Sadly, Steve Kilbey himself came to disavow Seance as a flop. A friend of mine drunkenly questioned him about that one day after a gig, and Kilbey cut him dead with the arrogance he's well known for. You're a fan, you don't question Steve Kilbey. For all Kilbey's gifts, he's always given the impression of being one of those troubled people who is unable to escape the involuted torments of narcissism. The Church were often accused of pretentiousness, and there was always an edge of affectation that threatened to creep into their songs. To my mind the worst offender was guitarist Marty Wilson-Piper, who always seemed compelled to sing with an annoying Alice-in-Wonderland-meets-Alice-Cooper accent. David Bowie did something similar and pulled it off as an act of theatre, but Wilson-Piper is no Bowie.
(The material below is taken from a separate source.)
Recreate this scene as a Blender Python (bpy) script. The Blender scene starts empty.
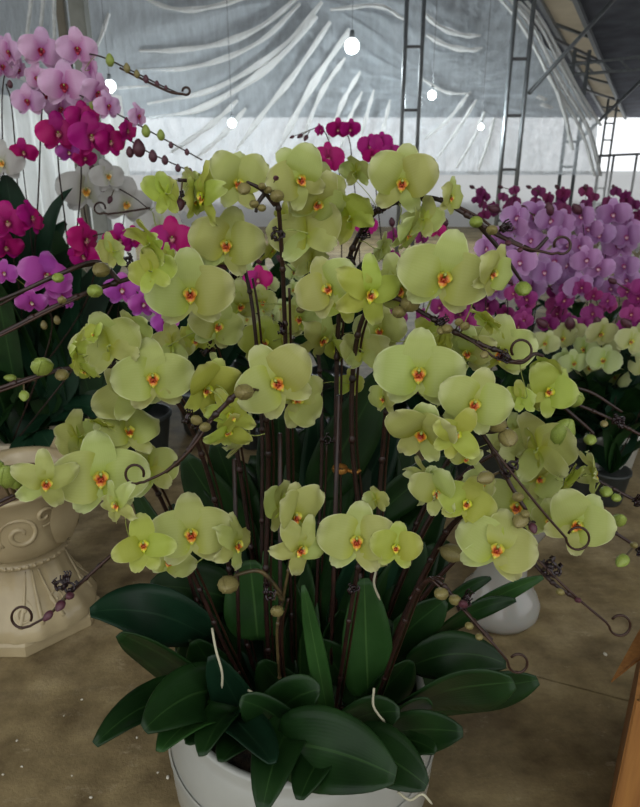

Affectation is of course the refuge of insecure creatives who seek to cover over their lack of real inspiration with a stylistic gimmick that is always guaranteed to fool a certain number of punters. It can also be an unfortunate habit of gifted artists like Kilbey who seek to compensate for a fundamental self-rejection by constructing for themselves a narcissistic image of their own genius. Affectation is an expression of the way they stand apart from themselves, fascinated by a performance in which they desperately hope to glimpse the image of someone other than themselves. Think Michael Jackson's creepy voice and reconstructed face, affectation as psychopathology.

There was nevertheless always a seed of real creativity underlying The Church's pretentions. Listen to the early single "Too Fast for You". It's a strange, psychedelic song with a truly different edge, even while one can discern distinct echoes of bands like The Cure. You can hear in it the original, exciting voice that would give birth to amazing songs like "Almost With You" - and that would sometimes devolve into a sort of tic, a style expressed in foppish mannerisms, lyrical obscurity and a precious and superior attitude.

It's when Kilbey drops the put-on self and just sings from an honest place that he shines, like in the lovely "Into My Hands" from the Remote Luxury EP, in which he sings joyfully, sadly and without artifice about love: "Some seek sleek and slithering charms/ Out of reach their grasping arms/ Our skin like milk, our breath of words/ Like happy, awful and absurd." And the last verse: "You know it's always out here in my head/ And stupid bloody things get said/ Then drifting on a summer pond/ I notice that my love has gone."

In my story 'Suburban Mystery' published in Meanjin a couple of years ago, I have the main character discovering The Church the way I did:

That summer I bought my first record, The Blurred Crusade by The Church. As I slipped it out of its sleeve onto the turntable for the first time, the light caught a line of handwriting—some impenetrable in-joke—inscribed in the smooth black vinyl inside the last song. That opaque, mystic scribble fascinated me: Steve Kilbey’s last elliptical utterance before the stylus spiralled into the black hole at the centre of the record. ‘Almost with You’ was my anthem. Its lush, anguished paisley-poetry made my soul bleed. When Steve Kilbey asked Can you taste their lonely arrogance? I wanted to shout: ‘Yes! Yes! I can!’ I understood nothing he said, but I could almost not bear the sorrow and longing when he sang, I’m almost with you, I can sense it wait for me. I’m almost with you. Is this the taste of victory?

I know I'll never experience that kind of enchantment by a record again, however much I may fall in love with a new artist I've discovered. Like first love, it's an experience that can't be repeated. For all his flaws, his "lonely arrogance", I owe Kilbey a huge debt of gratitude for that gift.